Ladies and Gentlemen:
 
We have acted as counsel to Core-Mark Holding Company, Inc., a Delaware corporation (the “Company”), in connection with the preparation and filing of the Company’s Post-Effective Amendment No. 1 (the “Amendment”) to the Company’s Registration Statement on Form S-8 filed on December 19, 2014 (the “Registration Statement”) under the Securities Act of 1933, as amended (the “Securities Act”), relating to the 1,923,862 shares of the Company’s common stock, par value $0.01 per share (the “Common Stock”) that remain available for grant under the Core-Mark Holding Company, Inc. 2010 Long-Term Incentive Plan (as amended, the “2010 LTIP”) as of March 18, 2019, and 713,097 shares representing the maximum number of shares that may be forfeited under the 2010 LTIP, that will be available for award grant purposes following the filing of the Amendment, under the Core-Mark Holding Company, Inc. 2019 Long-Term Incentive Plan (the “2019 LTIP”) (collectively, such 2,636,959 shares of Common Stock referred to herein as the “Rollover Shares”).
 
In so acting, we have examined originals or copies (certified or otherwise identified to our satisfaction) of (i) the Amendment; (ii) the Registration Statement; (iii) the 2019 LTIP; (iv) the 2010 LTIP and all amendments thereto; and (v) such corporate records, agreements, documents and other instruments, and such certificates or comparable documents of public officials and of officers and representatives of the Company, and have made such inquiries of such officers and representatives, as we have deemed relevant and necessary as a basis for the opinion hereinafter set forth.
 
In such examination, we have assumed the genuineness of all signatures, the legal capacity of all natural persons, the authenticity of all documents submitted to us as originals, the conformity to original documents of all documents submitted to us as certified, conformed or photostatic copies and the authenticity of the originals of such latter documents. As to all questions of fact material to this opinion that have not been independently established, we have relied upon certificates or comparable documents of officers and representatives of the Company.
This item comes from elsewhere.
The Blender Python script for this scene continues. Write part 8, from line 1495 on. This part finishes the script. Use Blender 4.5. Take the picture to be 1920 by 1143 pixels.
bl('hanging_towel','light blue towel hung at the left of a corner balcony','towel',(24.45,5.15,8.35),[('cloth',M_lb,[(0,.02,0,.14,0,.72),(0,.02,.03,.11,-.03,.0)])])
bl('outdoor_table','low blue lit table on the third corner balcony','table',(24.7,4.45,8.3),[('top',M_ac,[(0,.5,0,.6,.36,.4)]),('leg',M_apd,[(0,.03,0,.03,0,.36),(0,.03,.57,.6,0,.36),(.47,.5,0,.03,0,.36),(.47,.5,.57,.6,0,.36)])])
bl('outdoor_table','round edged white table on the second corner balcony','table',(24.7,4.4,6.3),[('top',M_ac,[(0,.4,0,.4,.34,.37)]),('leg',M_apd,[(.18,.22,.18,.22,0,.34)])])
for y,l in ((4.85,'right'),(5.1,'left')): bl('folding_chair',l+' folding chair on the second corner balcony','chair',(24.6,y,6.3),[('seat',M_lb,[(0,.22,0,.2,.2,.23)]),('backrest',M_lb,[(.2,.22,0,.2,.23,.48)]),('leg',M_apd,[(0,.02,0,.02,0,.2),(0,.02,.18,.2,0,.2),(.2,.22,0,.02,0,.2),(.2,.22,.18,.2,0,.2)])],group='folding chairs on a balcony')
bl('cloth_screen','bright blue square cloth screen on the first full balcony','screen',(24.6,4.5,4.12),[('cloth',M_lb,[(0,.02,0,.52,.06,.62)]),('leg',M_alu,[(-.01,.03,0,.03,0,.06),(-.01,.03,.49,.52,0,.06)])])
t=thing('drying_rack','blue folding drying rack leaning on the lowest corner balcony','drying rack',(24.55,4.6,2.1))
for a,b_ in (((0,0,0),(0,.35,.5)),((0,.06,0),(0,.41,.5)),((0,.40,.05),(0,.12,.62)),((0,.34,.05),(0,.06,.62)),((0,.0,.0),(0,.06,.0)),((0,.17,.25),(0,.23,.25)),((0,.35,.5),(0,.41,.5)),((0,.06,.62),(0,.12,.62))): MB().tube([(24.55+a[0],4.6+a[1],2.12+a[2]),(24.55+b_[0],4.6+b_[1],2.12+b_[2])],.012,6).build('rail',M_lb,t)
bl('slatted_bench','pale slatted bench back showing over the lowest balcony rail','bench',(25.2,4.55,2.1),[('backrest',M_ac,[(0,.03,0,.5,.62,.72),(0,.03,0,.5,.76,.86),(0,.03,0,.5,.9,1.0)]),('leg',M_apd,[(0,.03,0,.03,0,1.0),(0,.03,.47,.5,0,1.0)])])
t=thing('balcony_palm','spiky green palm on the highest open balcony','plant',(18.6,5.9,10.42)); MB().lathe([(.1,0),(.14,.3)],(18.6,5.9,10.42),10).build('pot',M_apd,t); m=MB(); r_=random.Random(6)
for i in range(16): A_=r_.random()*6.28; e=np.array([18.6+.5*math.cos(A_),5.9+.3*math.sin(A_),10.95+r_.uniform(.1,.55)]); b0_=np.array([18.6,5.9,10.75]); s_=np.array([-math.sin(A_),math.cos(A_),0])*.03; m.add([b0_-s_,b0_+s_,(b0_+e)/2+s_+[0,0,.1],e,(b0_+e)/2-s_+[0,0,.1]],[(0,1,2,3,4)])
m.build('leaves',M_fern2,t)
Based on the foregoing, and subject to the qualifications stated herein, we are of the opinion that the Rollover Shares that will be available for award grant purposes following the filing of the Amendment under the 2019 LTIP have been duly authorized and, when issued and delivered in accordance with the 2019 LTIP and the Amendment, will be validly issued, fully paid and non-assessable.
 
The opinion expressed herein is limited to the corporate laws of the State of Delaware, and we express no opinion as to the effect on matters covered by this letter of the laws of any other jurisdiction.
 
We hereby consent to the filing of a copy of this opinion letter as an exhibit to the Amendment. In giving such consent we do not hereby admit that we are in the category of persons whose consent is required under Section 7 of the Securities Act of 1933, as amended, or the rules and regulations of the Securities and Exchange Commission.